#### Exercise requirements
Skip the pictures and repeat each line of the data exactly.

#### Material
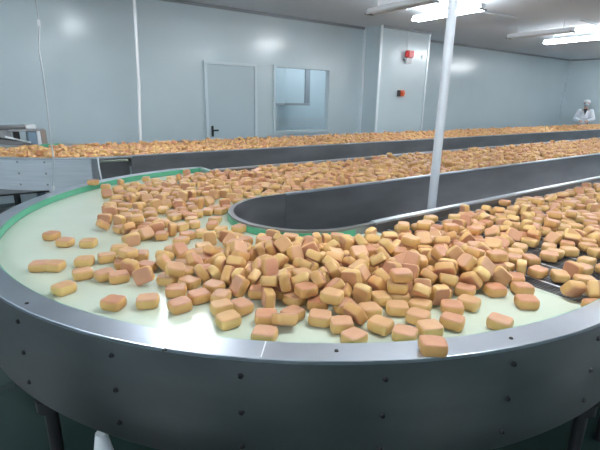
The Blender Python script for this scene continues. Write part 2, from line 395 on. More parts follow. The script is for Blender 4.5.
MB().tube([(-1.13,2.77,2.22), (-1.16,2.77,2.02), (-1.155,2.77,1.79), (-1.16,2.77,1.46), (-1.17,2.77,1.17), (-1.165,2.77,1.0), (-1.18,2.77,.88), (-1.21,2.77,.71)], .008, 6).build('lower_cable', M['cable'], t)
MB().cyl((-1.21,2.77,.71), (-1.215,2.77,.66), .017, .012, 10).build('plug', M['white'], t)
tag(MB().tube([(-.74,2.82,.965), (-.75,2.80,.95), (-.75,2.80,.86), (-.735,2.80,.72)], .008, 6).build('cable', M['white']), 'short white cable hanging down the steel corner of the far conveyor', 'cable')

# ------------------------------------------------------------------ alarm and button on the pillar
t = thing('alarm_sounder', 'red alarm sounder with white base high on the pillar', 'alarm', (6.55, 5.09, 2.58))
MB().box(6.47, 6.66, 5.03, 5.099, 2.46, 2.58, .008).build('alarm_base', M['white'], t)
MB().box(6.46, 6.67, 4.98, 5.095, 2.585, 2.74, .02).build('alarm_lens', M['red'], t)
MB().cyl((6.43, 5.02, 2.55), (6.43, 5.09, 2.55), .035, n=12).build('alarm_horn', M['grey'], t)
MB().tube([(6.53, 5.085, 2.75), (6.52, 5.085, ZC-.06)], .006, 6).build('alarm_cable', M['white'], t)
t = thing('call_button', 'small orange button on a dark box, on the pillar below the alarm', 'button', (6.4, 5.09, 1.78))
MB().box(6.30, 6.39, 5.06, 5.099, 1.72, 1.86, .006).build('button_box', M['black'], t)
MB().box(6.391, 6.52, 5.05, 5.099, 1.72, 1.86, .008).build('button_plate', M['orange'], t)
MB().cyl((6.46, 5.02, 1.79), (6.46, 5.049, 1.79), .04, n=14).build('push_button', M['orange'], t, 40)
tag(MB().box(7.06, 7.14, 5.06, 5.099, 2.60, 2.68, .01).build('glint_plate', M['alu']), 'small bright bracket at the right edge of the pillar', 'glint')  # bright plate standing in for a lamp's reflection on the pillar

# ------------------------------------------------------------------ machine at the far left behind the far lane
t = thing('packing_machine', 'grey packing machine at far left behind the far conveyor', 'machine', (-1.4, 4.95, 0))
MB().box(-1.95, -1.22, 4.75, 5.15, 1.17, 1.20).box(-1.95,-1.9,4.75,4.8,0,1.17).box(-1.95,-1.9,5.1,5.15,0,1.17).build('top_frame', M['steel_dark'], t)
MB().box(-1.25, -1.13, 4.74, 4.95, 1.165, 1.215, .005).build('top_bracket', M['white'], t)
MB().box(-1.24, -1.14, 4.72, 5.1, .0, 1.12, .006).build('control_cabinet', M['blue_grey'], t)
MB().box(-1.135, -1.09, 4.72, 5.1, .0, 1.13, .006).build('cabinet_frame', M['white'], t)
MB().box(-1.085, -1.02, 4.74, 5.1, .0, 1.15, .006).build('cabinet_side', M['tan'], t)
MB().box(-1.45, -1.04, 4.74, 5.1, 1.13, 1.16, .004).build('cabinet_top', M['grey'], t)
MB().box(-1.95, -1.42, 4.78, 5.1, 1.05, 1.16, .01).build('feed_hopper', M['grey'], t)
MB().box(-1.40, -1.33, 4.78, 5.1, .98, 1.15, .01).build('motor', M['black'], t)
ch = MB().prism([(-1.95,1.10),(-1.2,.98),(-1.2,.93),(-1.95,1.02)], 4.70, 5.0)
for v in ch.b.verts: v.co = (v.co.x, v.co.z, v.co.y)
ch.build('chute', M['steel_dark'], t)
sl = MB().prism([(-1.50,1.085),(-1.22,.995),(-1.22,.975),(-1.50,1.06)], 4.68, 4.699)
for v in sl.b.verts: v.co = (v.co.x, v.co.z, v.co.y)
sl.build('chute_edge', M['alu'], t)

# ------------------------------------------------------------------ the worker at the far end
PX, PY = 15.55, 4.75
to_cam = (Vector((-1.66,-2.23,0)) - Vector((PX,PY,0))); to_cam.z = 0; to_cam.normalize()
side = Vector((-to_cam.y, to_cam.x, 0))                        # to the worker's left hand
person = thing('person', 'person in white coat, cap and face mask standing at the end of the far lane', 'person', (PX, PY, 0))
def P(f, s, z): return Vector((PX,PY,0)) + to_cam*f + side*s + Vector((0,0,z))
def skin_mesh(name, verts, edges, radii, m, root=0, sub=2):
    me = bpy.data.meshes.new(name); base = Vector((PX,PY,0))
    me.from_pydata([v-base for v in verts], edges, [])
    o = bpy.data.objects.new(name, me); COL.objects.link(o)
    md = o.modifiers.new('skin', 'SKIN'); md.use_smooth_shade = True
    for i, sv in enumerate(me.skin_vertices[0].data):
        r = radii[i]; sv.radius = r if isinstance(r, tuple) else (r, r); sv.use_root = (i == root)
    sd = o.modifiers.new('sub', 'SUBSURF'); sd.levels = sub; sd.render_levels = sub
    dg = bpy.context.evaluated_depsgraph_get(); ev = o.evaluated_get(dg)
    nm = bpy.data.meshes.new_from_object(ev); nm.name = name; nm.materials.clear(); nm.materials.append(m)
    for f in nm.polygons: f.use_smooth = True
    o.modifiers.clear(); o.data = nm; o.parent = person
    return o
# body: legs, trunk, arms, neck, head and hands as one skin
bv, be, br = [], [], []
def bn(p, r, par=None):
    bv.append(p); br.append(r)
    if par is not None: be.append((par, len(bv)-1))
    return len(bv)-1
pel = bn(P(0,0,.95), (.15,.11)); ab = bn(P(.0,0,1.12), (.14,.10), pel); chs = bn(P(0,0,1.32), (.12,.09), ab); nk0 = bn(P(0,0,1.45), (.08,.07), chs)
nk = bn(P(.01,0,1.52), .052, nk0); hd0 = bn(P(.03,0,1.58), (.070,.078), nk); hd1 = bn(P(.03,0,1.66), (.076,.088), hd0); bn(P(.02,0,1.73), (.055,.065), hd1)
for s in (-1, 1):
    h = bn(P(0,.09*s,.88), .09, pel); k = bn(P(.02,.10*s,.48), .058, h); a = bn(P(0,.10*s,.10), .042, k); f0 = bn(P(.04,.10*s,.05), .042, a); bn(P(.17,.11*s,.04), .036, f0)
    sh = bn(P(0,.17*s,1.385), .045, chs); el = bn(P(.02,.255*s,1.13), .036, sh); wr = bn(P(.22,.10*s,1.06), .030, el)
    pm = bn(P(.28,.07*s,1.055), (.034,.020), wr)
    for j, (dy, ln) in enumerate(((-.028,.062), (-.009,.072), (.010,.068), (.028,.052))):
        a1 = bn(P(.305,.07*s+dy,1.05), .0095, pm); a2 = bn(P(.305+ln*.55,.07*s+dy,1.035), .0088, a1); bn(P(.305+ln*.8,.07*s+dy,1.008), .0078, a2)
    th = bn(P(.27,.035*s,1.05), .011, pm); bn(P(.305,.018*s,1.04), .0095, th)
skin_mesh('body', bv, be, br, M['skin'])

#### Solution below
The Blender Python script for this scene continues. Write part 2, from line 395 on. More parts follow. The script is for Blender 4.5.
MB().tube([(-1.13,2.77,2.22), (-1.16,2.77,2.02), (-1.155,2.77,1.79), (-1.16,2.77,1.46), (-1.17,2.77,1.17), (-1.165,2.77,1.0), (-1.18,2.77,.88), (-1.21,2.77,.71)], .008, 6).build('lower_cable', M['cable'], t)
MB().cyl((-1.21,2.77,.71), (-1.215,2.77,.66), .017, .012, 10).build('plug', M['white'], t)
tag(MB().tube([(-.74,2.82,.965), (-.75,2.80,.95), (-.75,2.80,.86), (-.735,2.80,.72)], .008, 6).build('cable', M['white']), 'short white cable hanging down the steel corner of the far conveyor', 'cable')

# ------------------------------------------------------------------ alarm and button on the pillar
t = thing('alarm_sounder', 'red alarm sounder with white base high on the pillar', 'alarm', (6.55, 5.09, 2.58))
MB().box(6.47, 6.66, 5.03, 5.099, 2.46, 2.58, .008).build('alarm_base', M['white'], t)
MB().box(6.46, 6.67, 4.98, 5.095, 2.585, 2.74, .02).build('alarm_lens', M['red'], t)
MB().cyl((6.43, 5.02, 2.55), (6.43, 5.09, 2.55), .035, n=12).build('alarm_horn', M['grey'], t)
MB().tube([(6.53, 5.085, 2.75), (6.52, 5.085, ZC-.06)], .006, 6).build('alarm_cable', M['white'], t)
t = thing('call_button', 'small orange button on a dark box, on the pillar below the alarm', 'button', (6.4, 5.09, 1.78))
MB().box(6.30, 6.39, 5.06, 5.099, 1.72, 1.86, .006).build('button_box', M['black'], t)
MB().box(6.391, 6.52, 5.05, 5.099, 1.72, 1.86, .008).build('button_plate', M['orange'], t)
MB().cyl((6.46, 5.02, 1.79), (6.46, 5.049, 1.79), .04, n=14).build('push_button', M['orange'], t, 40)
tag(MB().box(7.06, 7.14, 5.06, 5.099, 2.60, 2.68, .01).build('glint_plate', M['alu']), 'small bright bracket at the right edge of the pillar', 'glint')  # bright plate standing in for a lamp's reflection on the pillar

# ------------------------------------------------------------------ machine at the far left behind the far lane
t = thing('packing_machine', 'grey packing machine at far left behind the far conveyor', 'machine', (-1.4, 4.95, 0))
MB().box(-1.95, -1.22, 4.75, 5.15, 1.17, 1.20).box(-1.95,-1.9,4.75,4.8,0,1.17).box(-1.95,-1.9,5.1,5.15,0,1.17).build('top_frame', M['steel_dark'], t)
MB().box(-1.25, -1.13, 4.74, 4.95, 1.165, 1.215, .005).build('top_bracket', M['white'], t)
MB().box(-1.24, -1.14, 4.72, 5.1, .0, 1.12, .006).build('control_cabinet', M['blue_grey'], t)
MB().box(-1.135, -1.09, 4.72, 5.1, .0, 1.13, .006).build('cabinet_frame', M['white'], t)
MB().box(-1.085, -1.02, 4.74, 5.1, .0, 1.15, .006).build('cabinet_side', M['tan'], t)
MB().box(-1.45, -1.04, 4.74, 5.1, 1.13, 1.16, .004).build('cabinet_top', M['grey'], t)
MB().box(-1.95, -1.42, 4.78, 5.1, 1.05, 1.16, .01).build('feed_hopper', M['grey'], t)
MB().box(-1.40, -1.33, 4.78, 5.1, .98, 1.15, .01).build('motor', M['black'], t)
ch = MB().prism([(-1.95,1.10),(-1.2,.98),(-1.2,.93),(-1.95,1.02)], 4.70, 5.0)
for v in ch.b.verts: v.co = (v.co.x, v.co.z, v.co.y)
ch.build('chute', M['steel_dark'], t)
sl = MB().prism([(-1.50,1.085),(-1.22,.995),(-1.22,.975),(-1.50,1.06)], 4.68, 4.699)
for v in sl.b.verts: v.co = (v.co.x, v.co.z, v.co.y)
sl.build('chute_edge', M['alu'], t)

# ------------------------------------------------------------------ the worker at the far end
PX, PY = 15.55, 4.75
to_cam = (Vector((-1.66,-2.23,0)) - Vector((PX,PY,0))); to_cam.z = 0; to_cam.normalize()
side = Vector((-to_cam.y, to_cam.x, 0))                        # to the worker's left hand
person = thing('person', 'person in white coat, cap and face mask standing at the end of the far lane', 'person', (PX, PY, 0))
def P(f, s, z): return Vector((PX,PY,0)) + to_cam*f + side*s + Vector((0,0,z))
def skin_mesh(name, verts, edges, radii, m, root=0, sub=2):
    me = bpy.data.meshes.new(name); base = Vector((PX,PY,0))
    me.from_pydata([v-base for v in verts], edges, [])
    o = bpy.data.objects.new(name, me); COL.objects.link(o)
    md = o.modifiers.new('skin', 'SKIN'); md.use_smooth_shade = True
    for i, sv in enumerate(me.skin_vertices[0].data):
        r = radii[i]; sv.radius = r if isinstance(r, tuple) else (r, r); sv.use_root = (i == root)
    sd = o.modifiers.new('sub', 'SUBSURF'); sd.levels = sub; sd.render_levels = sub
    dg = bpy.context.evaluated_depsgraph_get(); ev = o.evaluated_get(dg)
    nm = bpy.data.meshes.new_from_object(ev); nm.name = name; nm.materials.clear(); nm.materials.append(m)
    for f in nm.polygons: f.use_smooth = True
    o.modifiers.clear(); o.data = nm; o.parent = person
    return o
# body: legs, trunk, arms, neck, head and hands as one skin
bv, be, br = [], [], []
def bn(p, r, par=None):
    bv.append(p); br.append(r)
    if par is not None: be.append((par, len(bv)-1))
    return len(bv)-1
pel = bn(P(0,0,.95), (.15,.11)); ab = bn(P(.0,0,1.12), (.14,.10), pel); chs = bn(P(0,0,1.32), (.12,.09), ab); nk0 = bn(P(0,0,1.45), (.08,.07), chs)
nk = bn(P(.01,0,1.52), .052, nk0); hd0 = bn(P(.03,0,1.58), (.070,.078), nk); hd1 = bn(P(.03,0,1.66), (.076,.088), hd0); bn(P(.02,0,1.73), (.055,.065), hd1)
for s in (-1, 1):
    h = bn(P(0,.09*s,.88), .09, pel); k = bn(P(.02,.10*s,.48), .058, h); a = bn(P(0,.10*s,.10), .042, k); f0 = bn(P(.04,.10*s,.05), .042, a); bn(P(.17,.11*s,.04), .036, f0)
    sh = bn(P(0,.17*s,1.385), .045, chs); el = bn(P(.02,.255*s,1.13), .036, sh); wr = bn(P(.22,.10*s,1.06), .030, el)
    pm = bn(P(.28,.07*s,1.055), (.034,.020), wr)
    for j, (dy, ln) in enumerate(((-.028,.062), (-.009,.072), (.010,.068), (.028,.052))):
        a1 = bn(P(.305,.07*s+dy,1.05), .0095, pm); a2 = bn(P(.305+ln*.55,.07*s+dy,1.035), .0088, a1); bn(P(.305+ln*.8,.07*s+dy,1.008), .0078, a2)
    th = bn(P(.27,.035*s,1.05), .011, pm); bn(P(.305,.018*s,1.04), .0095, th)
skin_mesh('body', bv, be, br, M['skin'])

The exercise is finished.